KOLKATA, July 8, 2023 (BSS/AFP) - At least seven people were killed and
dozens more injured in India Saturday after clashes over local polls in West
Bengal, a state notorious for political violence during election campaigns.
India's ruling Bharatiya Janata Party (BJP) has in recent years worked hard
to gain a toehold in West Bengal -- ruled by a communist party for much of
its history -- to expand its reach beyond its Hindi-speaking northern
heartlands.
Voters are currently casting their ballots in a fierce contest to elect
municipal leaders, with more than 200,000 candidates across the state of 104
million people.
"Seven people have been killed and dozens wounded in poll-related violence in
different villages across the state," Jawed Shamim, additional director
general of West Bengal's police force, told AFP.

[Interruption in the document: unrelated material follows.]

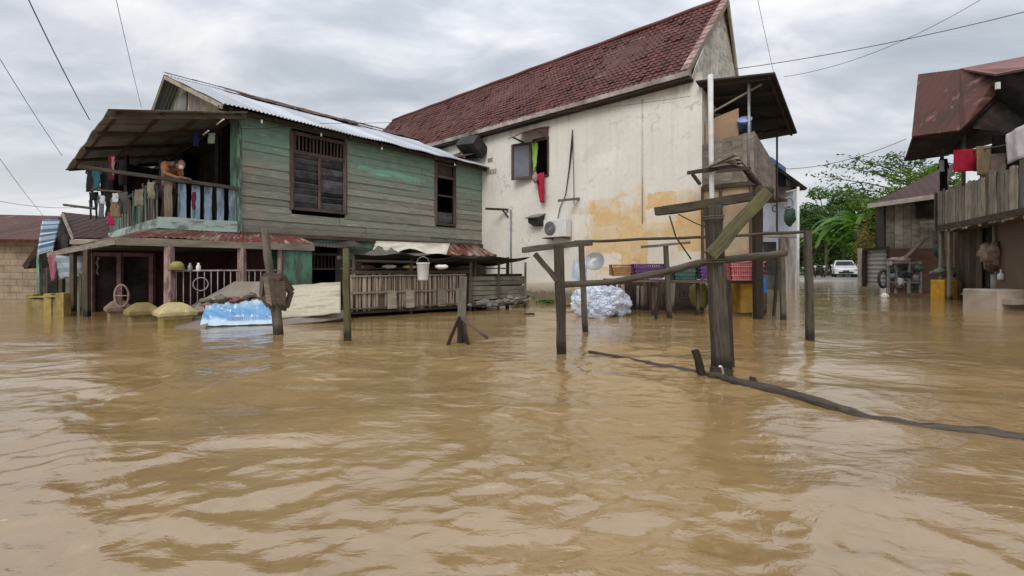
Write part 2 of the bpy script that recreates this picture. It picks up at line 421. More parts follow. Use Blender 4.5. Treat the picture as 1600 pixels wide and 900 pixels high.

Another police official, requesting anonymity as they were not authorised to
speak to the media, said five of the dead were from the state's ruling
Trinamool Congress party.
The other two were affiliated with the BJP and West Bengal's Communist Party
of India (Marxist).
Footage aired by local broadcasters showed rival party workers roaming
streets with batons, as well as ballot boxes snatched and set alight outside
polling stations.
Other voting booths saw a heavy security presence with paramilitary troops
standing guard to keep order.
More than 200 crude bombs -- a staple of West Bengal elections that are sold
cheaply on the black market to maim or intimidate voters -- had also been
seized during the polls, police said.
West Bengal has been ruled by Trinamool leader Mamata Banerjee since 2011,
when her party defeated the Communist-led administration that had ruled the
state for the prior three decades.
Banerjee, a fierce critic of Prime Minister Narendra Modi, has accused his
Hindu nationalist BJP of attempting to import divisive sectarian politics
into the state, which has a large Muslim minority.
Modi has in turn accused her administration of endemic corruption.
But the roots of political violence in the state stretch back decades, with
police recording thousands of murders around election time since the 1960s.